Federal regulations already prohibit futures contracts based on assassinations, war, or terrorism. But the trades that paid out upon Iranian Supreme Leader Khamenei’s death occurred on the largely unregulated international version of Polymarket, which some Americans still access through virtual private networks.

The Democrats argue this regulatory gap is no excuse for inaction. The CFTC’s internal rules, as well as the Commodity Exchange Act, allow the agency to regulate when “swap activities outside the United States have a direct and significant connection with activities in, or effect on, commerce of the United States.” The lawmakers wrote that “these provisions make it clear that the CFTC has the authority to police insider trading in swaps markets and should apply its existing rule prohibiting trades relating to terrorism, assassinations, and war.”

Conflict of Interest Questions

Donald Trump Jr., special advisor to Kalshi and investor in Polymarket, speaks at the Phoenix Convention Center
Joe Rondone/The Republic / USA TODAY NETWORK via Imagn Images

The letter also raised pointed questions about potential conflicts of interest. The lawmakers questioned whether the CFTC had been made aware of “any conflicts of interest between major market participants and family members of Executive Branch officials, including the President of the United States.” Donald Trump Jr. is an investor in and an unpaid advisor to Polymarket, as well as a strategic advisor to Kalshi. The Trump family’s social media company has also announced plans to launch its own prediction market platform, called Truth Predict.
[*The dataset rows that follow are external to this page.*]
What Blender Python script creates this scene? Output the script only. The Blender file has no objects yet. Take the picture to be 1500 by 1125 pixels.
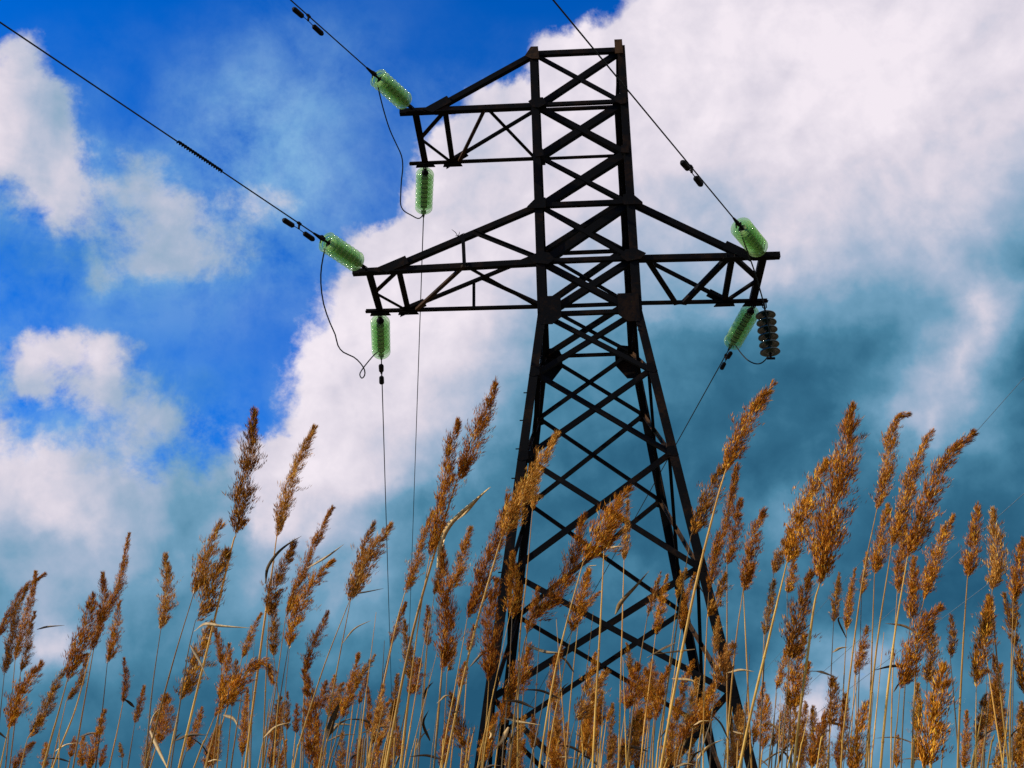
import bpy, math, random
import numpy as np
from mathutils import Vector, Matrix

# ------------------------------------------------------------------ camera
scene = bpy.context.scene
F_PX = 1640.0                       # focal length in pixels of a 1500 px wide frame
PITCH, ROLL = 0.436, 0.0147
CAM_Z = 1.2
cp, sp, cr, sr = math.cos(PITCH), math.sin(PITCH), math.cos(ROLL), math.sin(ROLL)
FWD = Vector((0, cp, sp)); UP0 = Vector((0, -sp, cp)); R0 = Vector((1, 0, 0))
CX = R0 * cr - UP0 * sr
CY = R0 * sr + UP0 * cr
CAM = Vector((0, 0, CAM_Z))
cd = bpy.data.cameras.new('camera'); cam = bpy.data.objects.new('camera', cd)
scene.collection.objects.link(cam)
cam.matrix_world = Matrix((
    (CX.x, CY.x, -FWD.x, 0), (CX.y, CY.y, -FWD.y, 0), (CX.z, CY.z, -FWD.z, CAM_Z), (0, 0, 0, 1)))
cd.sensor_width = 36; cd.lens = 36 * F_PX / 1500; cd.clip_start = 0.05; cd.clip_end = 3000
scene.camera = cam

# ------------------------------------------------------------------ exposure, sun
scene.view_settings.view_transform = 'Standard'
scene.view_settings.look = 'None'
scene.view_settings.exposure = 0.0
scene.view_settings.gamma = 1.0
scene.cycles.transparent_max_bounces = 48
SUN_TO = Vector((-0.84, -0.16, 0.50)).normalized()      # direction towards the sun
sl = bpy.data.lights.new('sun', 'SUN'); sl.energy = 5.0; sl.angle = math.radians(0.5)
sl.color = (1.0, 0.90, 0.76)
so = bpy.data.objects.new('sun', sl); scene.collection.objects.link(so)
so.rotation_euler = SUN_TO.to_track_quat('Z', 'Y').to_euler()
so.location = (-30, -10, 40)
SUN_EL = math.asin(SUN_TO.z); SUN_AZ = math.atan2(SUN_TO.x, SUN_TO.y)

def lin(c):
    return tuple((v / 255 / 12.92) if v / 255 <= 0.04045 else (((v / 255) + 0.055) / 1.055) ** 2.4 for v in c)

# ------------------------------------------------------------------ world: clear sky plus cloud cover, mapped by direction
world = bpy.data.worlds.new('World'); scene.world = world; world.use_nodes = True
wt = world.node_tree; wt.nodes.clear()
class G:
    """tiny helper for building node maths"""
    def __init__(s, t): s.t = t
    def n(s, ty, **k):
        o = s.t.nodes.new(ty)
        for a, b in k.items(): setattr(o, a, b)
        return o
    def put(s, sock, v):
        if isinstance(v, bpy.types.NodeSocket): s.t.links.new(v, sock)
        else: sock.default_value = v
    def m(s, op, a, b=0.0, c=0.0, clamp=False):
        o = s.n('ShaderNodeMath', operation=op, use_clamp=clamp)
        s.put(o.inputs[0], a); s.put(o.inputs[1], b); s.put(o.inputs[2], c)
        return o.outputs[0]
    def dot(s, a, v):
        o = s.n('ShaderNodeVectorMath', operation='DOT_PRODUCT'); s.put(o.inputs[0], a); s.put(o.inputs[1], v)
        return o.outputs['Value']
    def rng(s, v, a, b, c=0.0, d=1.0, kind='LINEAR'):
        o = s.n('ShaderNodeMapRange', interpolation_type=kind); o.clamp = True
        for i, q in enumerate((v, a, b, c, d)): s.put(o.inputs[i], q)
        return o.outputs[0]
    def noise(s, v, scale, detail=6, rough=0.55, dist=0.0, color=False):
        o = s.n('ShaderNodeTexNoise'); s.put(o.inputs['Vector'], v)
        o.inputs['Scale'].default_value = scale; o.inputs['Detail'].default_value = detail
        o.inputs['Roughness'].default_value = rough; o.inputs['Distortion'].default_value = dist
        return o.outputs['Color' if color else 0]
    def mix(s, f, a, b, blend='MIX'):
        o = s.n('ShaderNodeMix', data_type='RGBA', blend_type=blend)
        s.put(o.inputs[0], f); s.put(o.inputs[6], a); s.put(o.inputs[7], b)
        return o.outputs[2]
    def ramp(s, f, stops, ease='LINEAR'):
        o = s.n('ShaderNodeValToRGB'); s.put(o.inputs[0], f)
        r = o.color_ramp; r.interpolation = ease
        while len(r.elements) > 1: r.elements.remove(r.elements[-1])
        r.elements[0].position = stops[0][0]; r.elements[0].color = (*stops[0][1][:3], 1)
        for p, c in stops[1:]:
            e = r.elements.new(p); e.color = (*c[:3], 1)
        return o.outputs[0]
    def sep(s, c):
        o = s.n('ShaderNodeSeparateColor'); s.put(o.inputs[0], c)
        return o.outputs[0], o.outputs[1], o.outputs[2]
g = G(wt)
D = g.n('ShaderNodeTexCoord').outputs['Generated']
den = g.m('MAXIMUM', g.dot(D, tuple(FWD)), 0.08)
px = g.m('MULTIPLY_ADD', g.m('DIVIDE', g.dot(D, tuple(CX)), den), F_PX, 750.0)
py = g.m('MULTIPLY_ADD', g.m('DIVIDE', g.dot(D, tuple(CY)), den), -F_PX, 562.5)
w1 = g.sep(g.noise(D, 7.0, 3, 0.5, color=True))
w2 = g.sep(g.noise(D, 26.0, 7, 0.62, color=True))
def warp(p, a, b, A, B):
    p = g.m('ADD', p, g.m('MULTIPLY', g.m('SUBTRACT', a, 0.5), A))
    return g.m('ADD', p, g.m('MULTIPLY', g.m('SUBTRACT', b, 0.5), B))
wx = warp(px, w1[0], w2[0], 90.0, 62.0)
wy = warp(py, w1[1], w2[1], 90.0, 62.0)
xr = g.m('DIVIDE', wx, 1500.0, clamp=True)
# cloud survey of the sky: for each height a list of (position, cover), (position, shade), (position, thin veil)
ROWS = {
0:   ([(0,.1),(780,.1),(860,.3),(905,.5),(960,.8),(1500,1)], [(860,.12),(1000,.03),(1500,.10)], [(0,.05),(250,.05),(420,.15),(600,.1),(700,.05)]),
75:  ([(0,.6),(40,.7),(75,.5),(110,.2),(740,.1),(790,.5),(850,.85),(1500,1)], [(0,.15),(60,.2),(800,.1),(1000,.03),(1300,.02),(1500,.08)], [(0,.1),(250,.15),(380,.45),(500,.35),(600,.1)]),
150: ([(0,.9),(90,.8),(130,.5),(160,.2),(620,.1),(675,.5),(730,.85),(1500,1)], [(0,.10),(120,.25),(700,.1),(900,.03),(1100,.08),(1300,.04),(1500,.15)], [(120,.4),(200,.1),(270,.5),(380,.8),(460,.65),(560,.3)]),
225: ([(0,.9),(100,.85),(130,.62),(160,.42),(190,.52),(240,.42),(300,.3),(560,.1),(612,.5),(660,.9)], [(0,.08),(140,.22),(200,.35),(620,.05),(1000,.1),(1150,.04),(1300,.12),(1500,.25)], [(150,.75),(250,.6),(300,.65),(400,.9),(470,.7),(540,.35)]),
300: ([(0,.5),(40,.6),(100,.8),(140,.64),(175,.56),(230,.66),(270,.66),(310,.52),(360,.55),(440,.36),(540,.15),(590,.5),(640,.9)], [(0,.35),(60,.12),(110,.18),(200,.25),(300,.25),(600,.02),(900,.1),(1000,.2),(1180,.08),(1350,.18),(1500,.38)], [(0,.7),(200,.95),(260,.95),(320,.85),(420,.85),(520,.5),(580,.35)]),
375: ([(0,.1),(80,.36),(150,.52),(230,.62),(300,.58),(370,.5),(440,.24),(505,.5),(560,.9)], [(0,.4),(180,.28),(400,.32),(540,.02),(800,.1),(960,.24),(1130,.13),(1250,.18),(1380,.34),(1500,.55)], [(0,.5),(100,.75),(200,.95),(300,.9),(420,.6),(500,.4)]),
450: ([(0,.2),(60,.3),(200,.2),(400,.15),(458,.5),(520,.9)], [(0,.3),(480,.04),(700,.06),(850,.25),(1000,.4),(1100,.42),(1250,.38),(1340,.5),(1390,.42),(1430,.15),(1480,.35),(1500,.45)], [(0,.5),(150,.45),(300,.4),(420,.35)]),
510: ([(0,.5),(30,.7),(110,.65),(160,.75),(200,.5),(230,.25),(380,.15),(433,.5),(490,.9)], [(0,.25),(60,.12),(150,.08),(200,.3),(430,.04),(650,.04),(740,.18),(820,.42),(1000,.68),(1150,.68),(1300,.66),(1370,.4),(1400,.2),(1440,.35),(1500,.72)], [(0,.6),(250,.28),(400,.2)]),
565: ([(0,.45),(40,.7),(160,.72),(200,.5),(250,.4),(300,.25),(380,.2),(422,.5),(470,.9)], [(0,.28),(150,.25),(300,.35),(430,.05),(600,.05),(720,.22),(800,.5),(900,.62),(1050,.76),(1200,.78),(1290,.5),(1330,.35),(1400,.22),(1450,.55),(1500,.75)], [(0,.8),(200,.65),(280,.45),(340,.3),(375,.2),(420,.3)]),
620: ([(0,.6),(50,.42),(90,.38),(130,.48),(200,.6),(260,.64),(330,.55),(375,.32),(410,.5),(460,.9)], [(0,.2),(150,.24),(300,.32),(430,.08),(600,.07),(700,.25),(800,.58),(900,.68),(1050,.8),(1200,.82),(1260,.5),(1300,.28),(1360,.25),(1420,.5),(1500,.76)], [(0,.85),(200,.8),(280,.75),(340,.6),(375,.2),(420,.4)]),
680: ([(0,.6),(100,.62),(200,.55),(300,.5),(330,.6),(350,.95),(1500,1)], [(0,.2),(100,.18),(200,.3),(325,.4),(348,.15),(420,.04),(560,.1),(680,.4),(760,.65),(900,.8),(1100,.84),(1250,.74),(1300,.6),(1400,.72),(1500,.82)], [(0,.9),(1500,1)]),
750: ([(0,.85),(200,.8),(340,.8),(365,1),(1500,1)], [(0,.26),(100,.12),(180,.3),(290,.5),(340,.42),(362,.12),(430,.14),(520,.32),(620,.6),(760,.8),(1000,.84),(1100,.7),(1150,.55),(1200,.78),(1300,.88),(1500,.88)], [(0,1),(1500,1)]),
825: ([(0,1),(1500,1)], [(0,.42),(150,.36),(300,.52),(390,.42),(450,.5),(520,.38),(600,.58),(750,.85),(930,.7),(1000,.82),(1150,.72),(1300,.9),(1500,.92)], [(0,1),(1500,1)]),
895: ([(0,1),(1500,1)], [(0,.58),(60,.36),(150,.55),(300,.58),(450,.48),(550,.52),(700,.85),(950,.75),(1200,.76),(1300,.86),(1500,.86)], [(0,1),(1500,1)]),
950: ([(0,1),(1180,1),(1220,.75),(1265,.62),(1310,.85),(1500,1)], [(0,.6),(60,.2),(95,.2),(125,.5),(200,.64),(400,.66),(550,.7),(800,.86),(1100,.82),(1180,.55),(1220,.45),(1280,.3),(1350,.6),(1420,.72),(1500,.72)], [(0,1),(1180,1),(1250,.5),(1320,1)]),
1030:([(0,1),(850,1),(880,.7),(930,.7),(1000,1),(1500,1)], [(0,.7),(200,.76),(500,.88),(800,.9),(1000,.8),(1100,.52),(1160,.25),(1205,.12),(1240,.45),(1350,.66),(1500,.66)], [(0,1),(850,1),(920,.5),(1000,1)]),
1125:([(0,1),(1500,1)], [(0,.78),(500,.95),(900,.9),(1100,.5),(1200,.4),(1300,.62),(1500,.66)], [(0,1),(1500,1)]),
}
acc = None; prev = 0
for yv, (c_, s_, v_) in ROWS.items():
    xs = sorted(set([p for l in (c_, s_, v_) for p, _ in l] + [0, 1500]))
    f = [np.interp(xs, [p for p, _ in l], [q for _, q in l]) for l in (c_, s_, v_)]
    if len(xs) > 32: xs = xs[:32]
    rc = g.ramp(xr, [(x / 1500, (f[0][i], f[1][i], f[2][i])) for i, x in enumerate(xs)])
    acc = rc if acc is None else g.mix(g.rng(wy, prev, yv, kind='SMOOTHSTEP'), acc, rc)
    prev = yv
cov, shade, veil = g.sep(acc)
n_edge = g.noise(D, 12.0, 10, 0.66, 0.15)
n_soft = g.noise(D, 5.0, 6, 0.55, 0.6)
n_fine = g.noise(D, 34.0, 7, 0.6, 0.2)
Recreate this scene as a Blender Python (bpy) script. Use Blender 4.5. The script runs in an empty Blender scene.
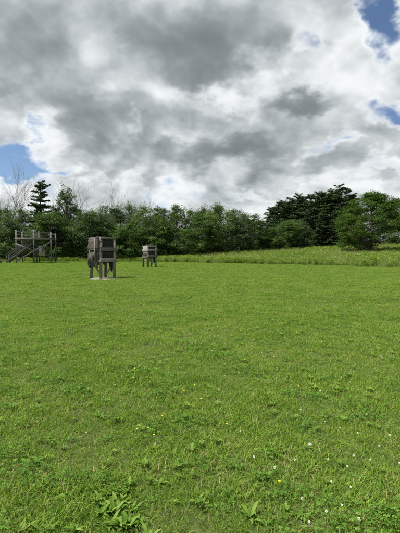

The CFTC’s Hands-Off Approach

Despite the pressure from Congress, the CFTC under Chairman Michael Selig has taken a notably permissive stance toward the industry. The CFTC under the Trump administration has championed oversight that bolsters an expansion of prediction markets, with Selig announcing a task force to advance rules that “foster innovation at home and ensure American participants are not left on the sidelines.”

At the same time, the agency has been aggressive in defending the industry from state-level regulation. The CFTC last week sued three states (Arizona, Illinois, and Connecticut) that had issued cease-and-desist orders to prediction markets that they said violated gambling laws. And just this week, a federal appeals court ruled that New Jersey gaming regulators cannot bar the use of Kalshi to place trades on sporting events, marking the first time a federal appeals court had weighed in on that central legal dispute.

Self-Policing Under Scrutiny

Both platforms have taken steps to address the controversy on their own terms. Polymarket issued rules placing bans on trades based on confidential information or in violation of a duty of trust or confidence. The same day, Kalshi announced new rules to block politicians from trading on their own campaigns and athletes from trading in their own leagues.

But critics say voluntary measures aren’t enough. To date, there haven’t been any federal criminal prosecutions or CFTC civil cases brought against trade in prediction markets. Federal prosecutors in Manhattan are reportedly exploring whether certain trades may have violated insider trading laws, but no charges have been filed.

The lawmakers requested a response from CFTC Chairman Selig by April 15, writing: “Such corrupt trades deserve swift and decisive oversight.”

The prediction market industry, now drawing billions of dollars in weekly trading activity, finds itself at a crossroads. For now, prediction market operators are caught between a permissive federal regulator, aggressive state pushback, mounting legal battles, and a Congress that is growing increasingly impatient with the pace of accountability.